» **Task brief**
For the copy, please give all of the data again exactly and leave the pictures out.

» **Given data**
☆ ☆ ☆ ☆ ☆

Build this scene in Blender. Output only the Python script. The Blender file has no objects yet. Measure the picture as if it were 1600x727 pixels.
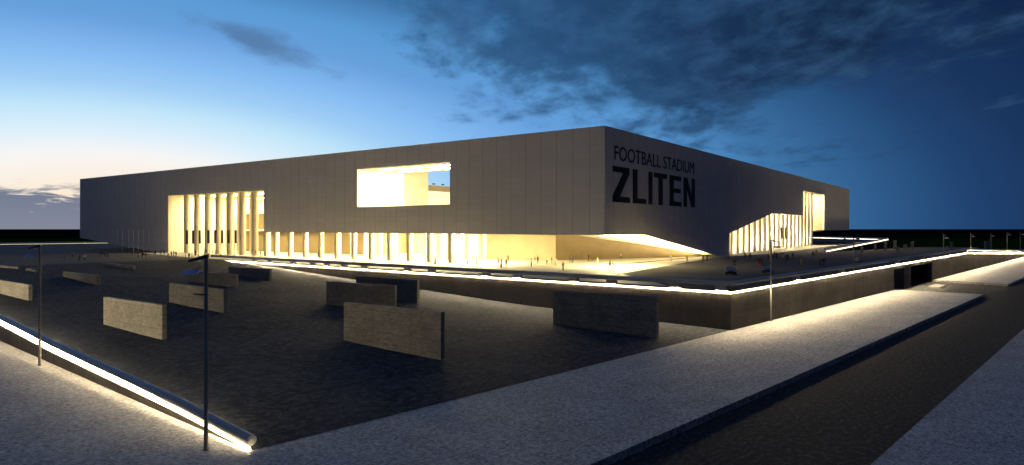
import bpy, bmesh, math, random
from mathutils import Vector, Matrix
from mathutils.geometry import tessellate_polygon
random.seed(7)
R = math.radians
S = bpy.context.scene
COL = S.collection

# ------------------------------------------------------------------ survey
# The place is laid out in metres: the camera stands 13.1 m above the pavement, looks along +Y.
H, F, HY = 13.1, 1047.0, 357.6
def zp(x, y):                       # the raised terrace has a slight fall
    return 5.1 + .0045*(x-28) + .0024*(y-86)
def G(px, py, zf):                  # survey sighting -> ground point (zf: height or height function)
    z = zf if not callable(zf) else 3.0
    for _ in range(60):
        d = F*(H-z)/(py-HY); x = (px-800)/F*d
        if not callable(zf): break
        z = .5*z+.5*zf(x, d)
    return Vector((x, d, z))
def hgt(p, py):                     # height of a sighting above the same spot
    return H-(py-HY)*p.y/F
C0 = Vector((28.2, 86.3)); U = Vector((.681, .731)).normalized(); W = Vector((U.y, -U.x))
VL = Vector((-.752, .658)).normalized()
T0 = C0-U*64
def UW(u, w): return C0+U*u+W*w
K = Vector((18.25, 131.8)); BL = Vector((-.808, .589)).normalized(); BR = Vector((.5895, .8078)).normalized()
def B(t, s): return K+BL*t+BR*s
def B3(t, s, z): p = B(t, s); return Vector((p.x, p.y, z))
def zB(t, s): p = B(t, s); return zp(p.x, p.y)
def sol_t(px):                      # station along the long facade
    k = (px-800)/F; return (K.x-k*K.y)/(-BL.x+k*BL.y)
def sol_s(px):
    k = (px-800)/F; return (k*K.y-K.x)/(BR.x-k*BR.y)
PROF = [(-5, 0), (0, .004), (20, .06), (39, .16), (58.6, .33), (94.3, .62), (115, .80), (139, .97), (149, 1.0), (600, 1.0)]
def prof(t):
    for (a, fa), (b, fb) in zip(PROF, PROF[1:]):
        if t <= b: return fa+(fb-fa)*max(0, (t-a)/(b-a))
    return 1
def plaza_t(x, y):                  # distance up the ramp from its foot (foot runs along U)
    n = Vector((-U.y, U.x)); return (Vector((x, y))-C0).dot(n)/VL.dot(n)
def zplaza(x, y): return max(.004, prof(plaza_t(x, y))*zp(x, y))

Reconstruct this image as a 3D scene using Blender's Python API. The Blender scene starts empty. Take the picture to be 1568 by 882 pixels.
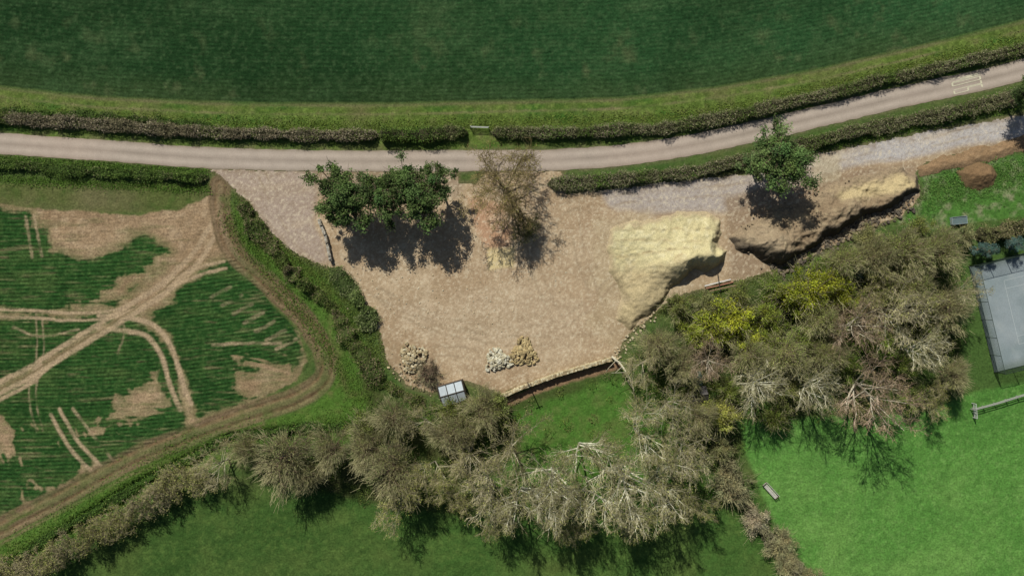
import bpy, bmesh, math, numpy as np
from mathutils import Vector, Matrix
S=0.11; CX,CY=784.0,441.0; H=115.0
GAIN=0.88
rng=np.random.default_rng(7)
def W(px,py,z=0.0): return np.array([(px-CX)*S,(CY-py)*S,z])
def lin(c):
    c=np.asarray(c,float)
    g=np.clip((c[...,1]-np.maximum(c[...,0],c[...,2]))/20,0,1)[...,None]; c=c*(1+g*np.array([.06,.0,-.07])+(1-g)*np.array([.0,.006,-.01])); c=c/255.0
    return np.where(c<=0.04045,c/12.92,((c+0.055)/1.055)**2.4)*GAIN
# ---------------------------------------------------------------- noise
_T=np.random.default_rng(3).random((256,256)).astype(np.float32)
def vn(x,y,s=0):
    x=np.asarray(x)+s*17.31; y=np.asarray(y)+s*9.77
    xi=np.floor(x).astype(np.int64); yi=np.floor(y).astype(np.int64)
    fx=x-xi; fy=y-yi; fx=fx*fx*(3-2*fx); fy=fy*fy*(3-2*fy)
    a=_T[xi&255,yi&255]; b=_T[(xi+1)&255,yi&255]; c=_T[xi&255,(yi+1)&255]; d=_T[(xi+1)&255,(yi+1)&255]
    return (a*(1-fx)+b*fx)*(1-fy)+(c*(1-fx)+d*fx)*fy
def fbm(x,y,sc,o=4,s=0):
    r=0;a=1;t=0
    for i in range(o):
        r=r+a*(vn(x/sc*2**i,y/sc*2**i,s+i*3+1)-0.5); t+=a; a*=0.55
    return r/t*2   # about -1..1
def pdist(U,V,pts):
    d=np.full(U.shape,1e9)
    for (x0,y0),(x1,y1) in zip(pts[:-1],pts[1:]):
        dx,dy=x1-x0,y1-y0; L=dx*dx+dy*dy+1e-9
        t=np.clip(((U-x0)*dx+(V-y0)*dy)/L,0,1)
        d=np.minimum(d,(U-x0-t*dx)**2+(V-y0-t*dy)**2)
    return np.sqrt(d)
def sdf(U,V,pts):
    pts=list(pts); q=pts+[pts[0]]
    d=pdist(U,V,q); ins=np.zeros(U.shape,bool)
    for (x0,y0),(x1,y1) in zip(q[:-1],q[1:]):
        c=((y0>V)!=(y1>V)); 
        if y1!=y0: ins^=c&(U<(x1-x0)*(V-y0)/(y1-y0)+x0)
    return np.where(ins,-d,d)
def sm(x): x=np.clip(x,0,1); return x*x*(3-2*x)
def smooth_line(pts,n=8):
    P=np.array(pts,float); out=[]
    Q=np.vstack([2*P[0]-P[1],P,2*P[-1]-P[-2]])
    for i in range(1,len(Q)-2):
        for t in np.linspace(0,1,n,endpoint=False):
            a,b,c,d=Q[i-1],Q[i],Q[i+1],Q[i+2]
            out.append(0.5*((2*b)+(c-a)*t+(2*a-5*b+4*c-d)*t*t+(3*b-a-3*c+d)*t**3))
    out.append(Q[-2]); return [tuple(p) for p in out]
def offset_line(pts,o):
    P=np.array(pts,float); t=np.gradient(P,axis=0); t/=np.linalg.norm(t,axis=1,keepdims=True); return [tuple(p) for p in P+np.stack([-t[:,1],t[:,0]],1)*o]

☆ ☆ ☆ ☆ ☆

» **Result for this exercise**
Build this scene in Blender. Output only the Python script. The Blender file has no objects yet. Measure the picture as if it were 1600x727 pixels.
import bpy, bmesh, math, random
from mathutils import Vector, Matrix
from mathutils.geometry import tessellate_polygon
random.seed(7)
R = math.radians
S = bpy.context.scene
COL = S.collection

# ------------------------------------------------------------------ survey
# The place is laid out in metres: the camera stands 13.1 m above the pavement, looks along +Y.
H, F, HY = 13.1, 1047.0, 357.6
def zp(x, y):                       # the raised terrace has a slight fall
    return 5.1 + .0045*(x-28) + .0024*(y-86)
def G(px, py, zf):                  # survey sighting -> ground point (zf: height or height function)
    z = zf if not callable(zf) else 3.0
    for _ in range(60):
        d = F*(H-z)/(py-HY); x = (px-800)/F*d
        if not callable(zf): break
        z = .5*z+.5*zf(x, d)
    return Vector((x, d, z))
def hgt(p, py):                     # height of a sighting above the same spot
    return H-(py-HY)*p.y/F
C0 = Vector((28.2, 86.3)); U = Vector((.681, .731)).normalized(); W = Vector((U.y, -U.x))
VL = Vector((-.752, .658)).normalized()
T0 = C0-U*64
def UW(u, w): return C0+U*u+W*w
K = Vector((18.25, 131.8)); BL = Vector((-.808, .589)).normalized(); BR = Vector((.5895, .8078)).normalized()
def B(t, s): return K+BL*t+BR*s
def B3(t, s, z): p = B(t, s); return Vector((p.x, p.y, z))
def zB(t, s): p = B(t, s); return zp(p.x, p.y)
def sol_t(px):                      # station along the long facade
    k = (px-800)/F; return (K.x-k*K.y)/(-BL.x+k*BL.y)
def sol_s(px):
    k = (px-800)/F; return (k*K.y-K.x)/(BR.x-k*BR.y)
PROF = [(-5, 0), (0, .004), (20, .06), (39, .16), (58.6, .33), (94.3, .62), (115, .80), (139, .97), (149, 1.0), (600, 1.0)]
def prof(t):
    for (a, fa), (b, fb) in zip(PROF, PROF[1:]):
        if t <= b: return fa+(fb-fa)*max(0, (t-a)/(b-a))
    return 1
def plaza_t(x, y):                  # distance up the ramp from its foot (foot runs along U)
    n = Vector((-U.y, U.x)); return (Vector((x, y))-C0).dot(n)/VL.dot(n)
def zplaza(x, y): return max(.004, prof(plaza_t(x, y))*zp(x, y))

Reconstruct this image as a 3D scene using Blender's Python API. The Blender scene starts empty. Take the picture to be 1568 by 882 pixels.
import bpy, bmesh, math, numpy as np
from mathutils import Vector, Matrix
S=0.11; CX,CY=784.0,441.0; H=115.0
GAIN=0.88
rng=np.random.default_rng(7)
def W(px,py,z=0.0): return np.array([(px-CX)*S,(CY-py)*S,z])
def lin(c):
    c=np.asarray(c,float)
    g=np.clip((c[...,1]-np.maximum(c[...,0],c[...,2]))/20,0,1)[...,None]; c=c*(1+g*np.array([.06,.0,-.07])+(1-g)*np.array([.0,.006,-.01])); c=c/255.0
    return np.where(c<=0.04045,c/12.92,((c+0.055)/1.055)**2.4)*GAIN
# ---------------------------------------------------------------- noise
_T=np.random.default_rng(3).random((256,256)).astype(np.float32)
def vn(x,y,s=0):
    x=np.asarray(x)+s*17.31; y=np.asarray(y)+s*9.77
    xi=np.floor(x).astype(np.int64); yi=np.floor(y).astype(np.int64)
    fx=x-xi; fy=y-yi; fx=fx*fx*(3-2*fx); fy=fy*fy*(3-2*fy)
    a=_T[xi&255,yi&255]; b=_T[(xi+1)&255,yi&255]; c=_T[xi&255,(yi+1)&255]; d=_T[(xi+1)&255,(yi+1)&255]
    return (a*(1-fx)+b*fx)*(1-fy)+(c*(1-fx)+d*fx)*fy
def fbm(x,y,sc,o=4,s=0):
    r=0;a=1;t=0
    for i in range(o):
        r=r+a*(vn(x/sc*2**i,y/sc*2**i,s+i*3+1)-0.5); t+=a; a*=0.55
    return r/t*2   # about -1..1
def pdist(U,V,pts):
    d=np.full(U.shape,1e9)
    for (x0,y0),(x1,y1) in zip(pts[:-1],pts[1:]):
        dx,dy=x1-x0,y1-y0; L=dx*dx+dy*dy+1e-9
        t=np.clip(((U-x0)*dx+(V-y0)*dy)/L,0,1)
        d=np.minimum(d,(U-x0-t*dx)**2+(V-y0-t*dy)**2)
    return np.sqrt(d)
def sdf(U,V,pts):
    pts=list(pts); q=pts+[pts[0]]
    d=pdist(U,V,q); ins=np.zeros(U.shape,bool)
    for (x0,y0),(x1,y1) in zip(q[:-1],q[1:]):
        c=((y0>V)!=(y1>V)); 
        if y1!=y0: ins^=c&(U<(x1-x0)*(V-y0)/(y1-y0)+x0)
    return np.where(ins,-d,d)
def sm(x): x=np.clip(x,0,1); return x*x*(3-2*x)
def smooth_line(pts,n=8):
    P=np.array(pts,float); out=[]
    Q=np.vstack([2*P[0]-P[1],P,2*P[-1]-P[-2]])
    for i in range(1,len(Q)-2):
        for t in np.linspace(0,1,n,endpoint=False):
            a,b,c,d=Q[i-1],Q[i],Q[i+1],Q[i+2]
            out.append(0.5*((2*b)+(c-a)*t+(2*a-5*b+4*c-d)*t*t+(3*b-a-3*c+d)*t**3))
    out.append(Q[-2]); return [tuple(p) for p in out]
def offset_line(pts,o):
    P=np.array(pts,float); t=np.gradient(P,axis=0); t/=np.linalg.norm(t,axis=1,keepdims=True); return [tuple(p) for p in P+np.stack([-t[:,1],t[:,0]],1)*o]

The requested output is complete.